In the cybersecurity world, an ounce of prevention is worth a pound of cure; it’s generally much better to be proactive than reactive. That said, it’s also important to have some reactive measures in place.

What’s the difference between proactive and reactive cybersecurity, and how can you use this information to increase the robustness of your organization’s security?


Proactive vs. Reactive Cybersecurity

Reactive cybersecurity strategies have little in the way of advanced planning. Instead, business owners and strategic decision makers who proceed with this course usually wait for a threat to arrive before they acknowledge or deal with it.

For example, your company may have no cybersecurity strategy or security measures in place. One day, when you’re the victim of a ransomware attack, you realize the threat, contract with a third party who can help you manage the issue, and then put measures in place to prevent a ransomware attack in the future. Arguably, the last piece of this strategy is proactive, rather than reactive, though you didn’t take this action until you were prompted.

Proactive cybersecurity strategies are all about forward thinking, prevention, and planning. Proactive security experts don’t wait for threats to hit them; they forecast, analyze, and make preparation for those threats.

For example, you might hire a team of IT consultants and audit your existing cybersecurity measures, while simultaneously conducting a risk analysis to evaluate which threats are most significant to your operation. If you recognize any shortfalls in your existing cyber security measures, you can augment them and guard against those prospective threats.

The Benefits of Proactive Cybersecurity

Proactive cybersecurity is universally better than reactive cybersecurity for several reasons:

  •       Breach prevention. Even relatively small data breaches can be devastating to your business. In large businesses, they can cost millions of dollars. In small businesses, they can be ruinous. Reactive cybersecurity strategies may be able to mitigate some of the damage, or help you recover after you incur these expenses, but only proactive cybersecurity strategies can actually prevent breaches. The goal isn’t to heal faster; the goal is to prevent injury.
  •       Time efficiency. Proactive cybersecurity tends to cost less time. Analyzing the weaknesses of your defenses, incorporating better defenses, and practicing ongoing monitoring are time-consuming activities. But it’s even more time-consuming to recover from a data breach, get rid of ransomware, and conduct root cause analyses to figure out what went wrong after the fact. Additionally, proactive cybersecurity allows you to preserve uptime, allowing your business to continue while your counterparts struggle with downtime in the wake of a cybersecurity disaster.
  •       Cost efficiency. As you might imagine, proactive cybersecurity is also more cost efficient. You’ll spend more money upfront, but you’ll save much more on the back end. Think of it this way; would you rather spend $50,000 upgrading your defenses and keeping your company safe or $1,000,000 recovering from the damage of a data breach? Obviously, a data breach isn’t guaranteed, but proactive cybersecurity is a valuable insurance policy against the worst-case scenarios.
  •       Defensive agility. Being proactive gives you a kind of defensive agility. The “bad guys” of the world – hackers and other cybercriminals – are constantly evolving to offer more formidable threats. If you only practice reactive security, you’ll only be able to respond to these threats after they arrive. If you work proactively, you can anticipate them and guard against them.
  •       Anticipating internal threats. Proactivity is also the only way to anticipate and guard against internal threats. It’s not just hackers who can threaten your business; it’s also malicious parties inside your business.
  •       Finding and fixing more mistakes. No cybersecurity strategy is perfect. Practicing proactive analysis and monitoring allows you to find and fix more mistakes before they become a problem.
  •       Improving compliance. Proactive security is the only way to improve your compliance in some cases.

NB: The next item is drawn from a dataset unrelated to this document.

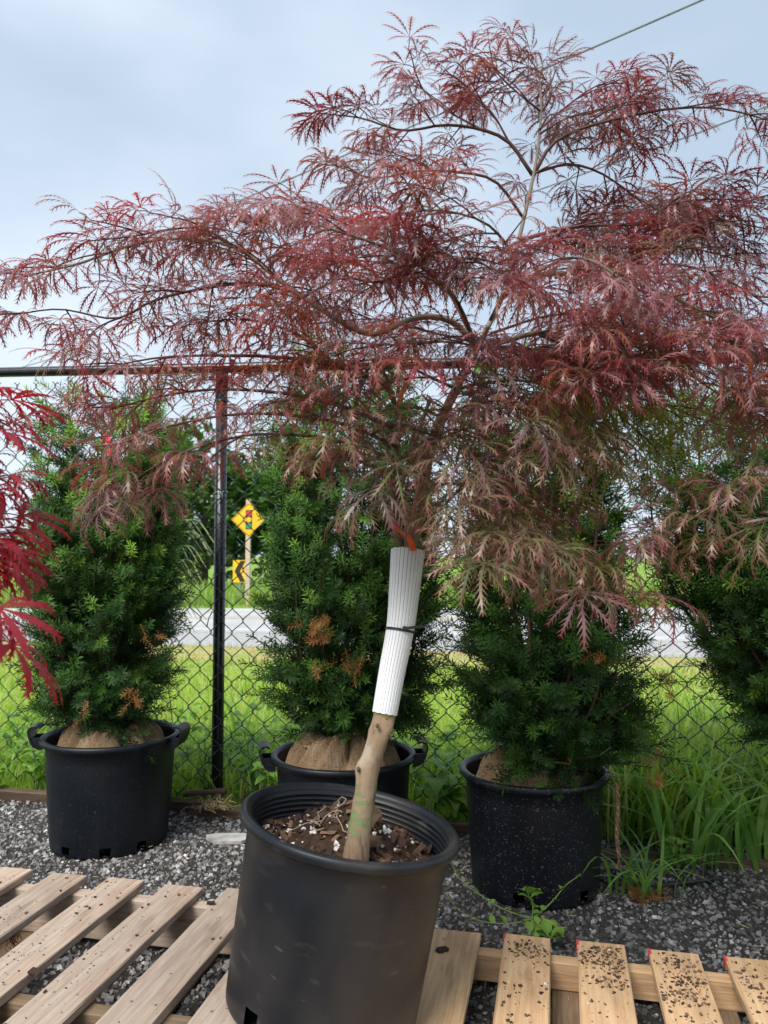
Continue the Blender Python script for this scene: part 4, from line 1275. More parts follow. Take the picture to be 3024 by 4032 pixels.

Also read: How to Build a Small business Cyber Security Plan

Tips for More Proactive Cybersecurity

So what can you do to practice more proactive cybersecurity?

  •       Work with pros. If you can afford it, work with a team of professionals who can closely audit your cybersecurity strategy and consult with you about prospective improvements.
  •       Audit and test regularly. Audit your defenses and test them regularly to ensure you’re adequately guarded against the most common threats.
  •       Educate and train your staff. Even simple employee mistakes can have disastrous consequences for your business, so educate and train your staff on cybersecurity fundamentals.
  •       Commit to ongoing improvements. Cybersecurity is constantly evolving. You need to commit to improving your defenses iteratively if you want to remain appropriately protected.

There’s no question that proactive cybersecurity is better than reactive. When carried out properly, proactive cybersecurity can eliminate, prevent, or mitigate the vast majority of threats to your organization.